Letter from London 20th May 2006
I attended the Annual General Meeting of Shell (the corporation that I worked for for nearly forty years) last week and suspect that I was not the only person present to wonder if I had wandered into a parallel world which had the superficial appearance of normality – but was, in fact, almost completely alien. The AGM was being beamed to us in London from The Hague where the head office of the “new” Shell is located. The video and sound quality was good so we could see and hear the board clearly – although we could not see the whites of their eyes. After a while I began to wonder if in fact some new digital technology was in use that had created images of people who did not really exist – animatronic directors who had been programmed to behave in a certain way that was superficially convincing until you realised that nothing that they said made sense at all. The computer programming was very clever because when someone from the audience asked a question there was a brief moment as the speech recognition software cut in before the programmed answer came from the director’s mouth. Sometimes the answer actually related to the question but more often than not it related to a question that the software thought that the questioner should have asked (rather that the one that he actually did).
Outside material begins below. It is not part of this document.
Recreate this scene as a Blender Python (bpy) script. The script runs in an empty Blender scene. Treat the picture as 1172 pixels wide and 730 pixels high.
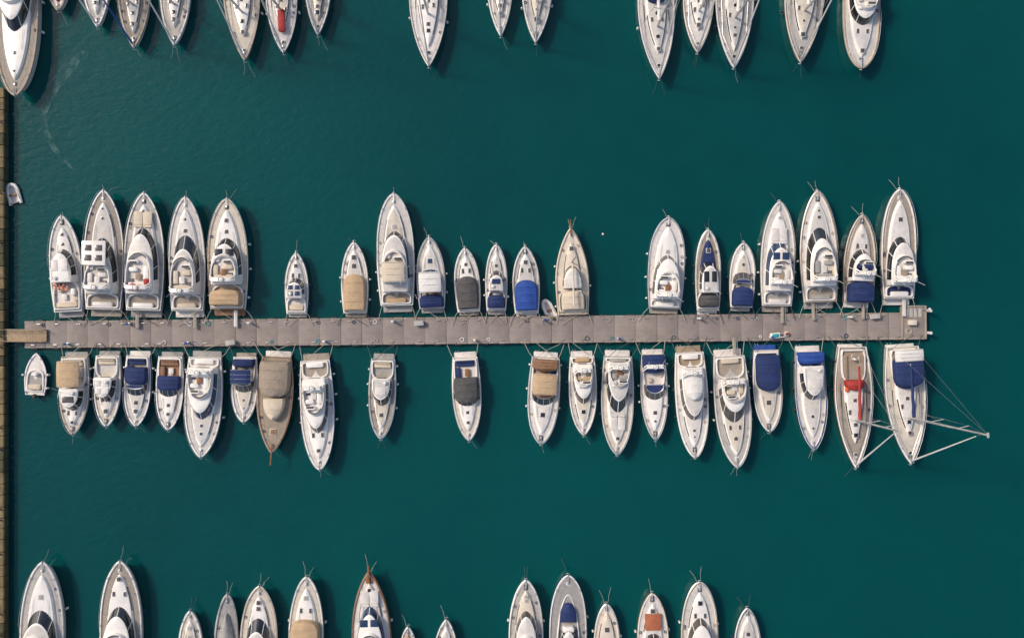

Shell has been through a hard time in recent years with scandals and dysfunctional behaviour and management incompetence that almost defies belief (one project has escalated in cost from $8billion to $20billion over the past year – an increase roughly equivalent to the GDP of Lebanon!). And yet with oil at $70 a barrel the profits carry on in and the directors richly reward themselves for their “success” – even the CEO they fired for mendacity and incompetence a few years ago rolls along happily on a pension of $750k a year. So institutions like Shell seem to suffer from mid-life crises and hubris just like we do as individuals. Shell is a long way from resolving their crises (indeed they seem in denial that there is still a problem at all – no mention was made of the reputation damage of the past few years at the AGM by the robot directors). The same can be said of Tony Blair and his tottering British government.
A little under a year ago Blair had an impressive week when he was the crucial factor in getting London the 2012 Olympics, when he handled with dignity and determination the London bombings and when as President of the G8 he hosted world leaders in Scotland. That week seems distant history now and there is the whiff of decay around Blair and his team. The real problem is not (just) that some of his ministers are inept and/or morally weak but that Blair himself is saddled with the ghastly reality of his foolish decision to back President Bush over Iraq. Unless and until, Blair admits that he was catastrophically wrong to have done this then there will be no closure. But one common factor of mid-life crises is that those who are mired in them never apologise and never explain. Perhaps Blair should look for a place on the board of Shell when he finally does retire as Prime Minister – he would certainly be at home there!